I don’t know what exactly you at IER have said to be called “deniers” and “rejecting the scientific consensus”.
How about a bet to sort it out?
RCP8.5 says Co2 levels will be 415.8 in 2020. This is said to be in the top 90% of predictions, so it would be reasonable to bet at odds of 9:1 that global CO2 will be at this level by 2020.
Anyone happy to take that bet? I will put up $100. If it is above 415.8 I take $900, if below, I give you $100.
Failing that, anyone offer a different bet?
How about a bet to sort it out?
RCP8.5 says Co2 levels will be 415.8 in 2020. This is said to be in the top 90% of predictions, so it would be reasonable to bet at odds of 9:1 that global CO2 will be at this level by 2020.
No, that’s incorrect.
Most of scenarios (including those involving mitigation) are pretty similar in the short term. So if RCP8.5 has a 90% chance of being too high in 85 years, it doesn’t follow that there is anything close to a 90% chance it’ll be too high in 5 years.

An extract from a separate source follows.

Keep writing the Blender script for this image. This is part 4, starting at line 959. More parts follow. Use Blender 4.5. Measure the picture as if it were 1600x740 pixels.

You have a point. RCP2.6 and RCP4.5 both give a level higher than RCP6 in 2020. RCP6 dos not overtake RCP4.5 until 2060.
I think it would be very alarming if we did exceed RCP8.5 by 2020, and would indicate a significant acceleration in emissions. The recent annual increase would put us on 411.2.
Roberts was always in line with my understanding of the IPCC – that carbon rationing isn’t going to lower temperatures materially over the next 50+ years.
Given that, the question is whether you think we’re headed for medium-term disaster or not. If not, let’s hold off, invest in some energy and climate engineering research and let technology address the problem in 20-30 years. If you think we’re headed for disaster, then we need to research climate engineering aggessively.
As Roberts says, carbon rationing won’t prevent the apocalypse (if any) – it’s giant space mirrors or nothing.